Anne Perry

Anne Perry

Anne PerryLast year, I wrote a blog about The Face of a Stranger by historical detective fiction writer Anne Perry. This time, I’m featuring Anne Perry as a crime fiction author.



Anne Perry was born as Juliet Marion Hulme on 28 October 1938 in London. She is the daughter of physicist Dr. Henry Rainsford Hulme. At age 8, she had tuberculosis and sent to the Bahamas and South Africa to recuperate. At age 13, she rejoined her family in New Zealand when her father took a position in one of the universities there.



It was in Christchurch, New Zealand where she met Pauline Parker. Like Juliet, Pauline also had an ailment: osteomyelitis. Both teens bonded over their illness. Together they spent their time fantasizing and acting out the stories they invented.

People thought that they’re having a lesbian relationship (which Anne Perry denied). This was the 50’s when people view homosexuality as a mental illness. Their parents tried to prevent them from seeing each other ever since.

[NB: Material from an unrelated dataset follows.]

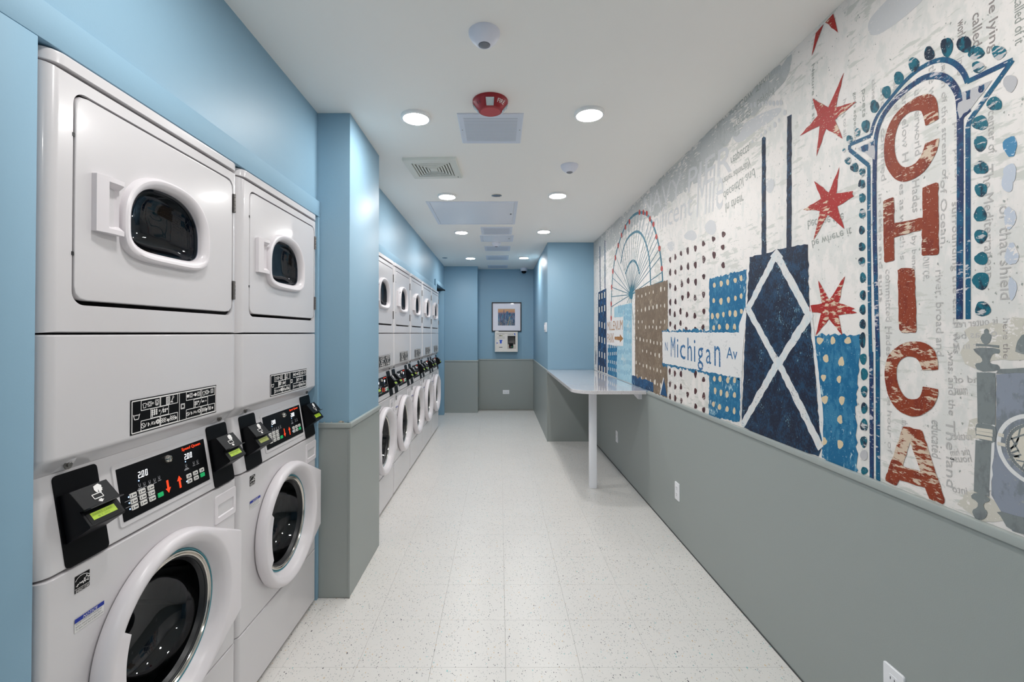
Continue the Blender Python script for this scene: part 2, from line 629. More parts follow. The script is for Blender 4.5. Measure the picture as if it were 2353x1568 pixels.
def shell(mb, w, z0, z1, hole, hole_c, depth, r, ztop=0.004, back=-0.62, lean=0.0, front=0.0):
    """cabinet with rounded front edges and a hole (2D loop in y,z) in its front"""
    n = len(hole)
    cy, cz = hole_c
    zc, hh = (z0 + z1) / 2, (z1 - z0) / 2
    rect = [(-w / 2 - cy, z0 - cz), (w / 2 - cy, z0 - cz), (w / 2 - cy, z1 - cz), (-w / 2 - cy, z1 - cz)]
    base = []
    for i in range(n):
        a = math.atan2(hole[i][1] - cz, hole[i][0] - cy)
        t = ray_poly(rect, a)
        base.append((cy + t * math.cos(a), cz + t * math.sin(a)))
    for cxx, czz in ((-w / 2, z0), (w / 2, z0), (w / 2, z1), (-w / 2, z1)):
        k = min(range(n), key=lambda i: (base[i][0] - cxx) ** 2 + (base[i][1] - czz) ** 2)
        base[k] = (cxx, czz)

    def sc(wi, zi, x):
        fy, fz = (w / 2 - wi) / (w / 2), (hh - zi) / hh
        return [(x + lean * (1 - (p[1] - z0) / (z1 - z0)) * 1.0, p[0] * fy, zc + (p[1] - zc) * fz) for p in base]
    loops = [sc(0, 0, back), sc(0, 0, front - r)]
    for i in range(1, 7):
        a = PI / 2 * i / 6
        loops.append(sc(r * (1 - math.cos(a)), ztop * (1 - math.cos(a)), front - r + r * math.sin(a)))
    hl = [(front + lean * (1 - (p[1] - z0) / (z1 - z0)), p[0], p[1]) for p in hole]
    loops.append(hl)
    loops.append([(depth + 0.006, p[0], p[1]) for p in hole])
    mb.quadloop(loops, True, False)


def dome(a, h1, h2, cy=0.0, cz=1.64, n=72, e1=2.35, e2=4.2):
    pts = []
    for i in range(n):
        t = 2 * PI * i / n
        c, s = math.cos(t), math.sin(t)
        e, h = (e1, h1) if s >= 0 else (e2, h2)
        rr = (abs(c / a) ** e + abs(s / h) ** e) ** (-1 / e)
        pts.append((cy + rr * c, cz + rr * s))
    return pts


def on_x(x):
    return lambda u, v: (x, u, v)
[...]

Juliet’s parents separated and she will return to South Africa to live with relatives.

Pauline told her mother that she wanted to go with Juliet. Her mother did not allow her. “We would have taken her with us,” Anne Perry said in an interview. “But her mother wouldn’t permit her to go. And, as I understand it, she felt her mother was the only one stopping her from leaving a situation she felt intolerable.” So both teens then plotted to kill Pauline’s mother so she could go.

On 22 June 1954, the girls and Pauline’s mother, Honora Rieper, went for a walk in Victoria Park. On an isolated path Juliet dropped an ornamental stone so that Rieper would lean over to retrieve it. Pauline had planned to hit her mother with half a brick wrapped in a stocking. The girls presumed that one blow would kill her but it took more than twenty.

The two girls fled, covered in blood, and went back to the tea kiosk where they had eaten a few minutes before. Agnes and Kenneth Ritchie, owners of the tea shop, met them. The girls told the couple that Honora had fallen and hit her head. Kenneth Ritchie found her body. Honor suffered major lacerations on her head, neck, and face. Her fingers showed signs of injuries. Police found the murder weapon in the nearby woods.

This information and Pauline’s diary, the girls’ alibi about Honora’s accident fell apart.

Pauline (age 16) and Juliet (age 15) stood trial in Christchurch. The court found them guilty on 29 August 1954. Since they were too young for the death penalty under New Zealand law, they were convicted, sentenced, and detained at the discretion of the Minister of Justice. They were released separately five years later. Some sources say they were released on condition that they never contact each other again.



Inspired by the case, Angela Carter wrote an unproduced screenplay called The Christchurch Murder. Carter’s screenplay influenced the 1994 Peter Jackson film Heavenly Creatures which starred Kate Winslet in her first starring role as Juliet Hulme.

After the film’s release, it was revealed that Anne Perry was the real Juliet Hulme. I saw this film sometime 2000-2001.



After her release from prison, she returned to England and became a flight attendant. She also lived in the United States. She then later settled in the Scottish village of Portmahomack with her mother.

Hulme took the name Anne Perry, using her stepfather’s surname. Her first novel under this name, The Cater Street Hangman, was published in 1979. Her works generally fall into historical murder mysteries and detective fiction. By 2003 she had published 47 novels, and several collections of short stories.

In one of her interviews, Anne Perry said, “I’ve done my best to put it out of my mind. Once you have admitted that you are at fault, have said ‘I’m sorry, I’m utterly, totally sorry’ and paid your price, then you have to put it behind you. You’ve got to let it go.

As for Pauline Parker, she spent some time in New Zealand under close surveillance. She then left for England in 1997. As a Roman Catholic, she expressed strong remorse for having killed her mother. For many years she refused to give interviews about the murder.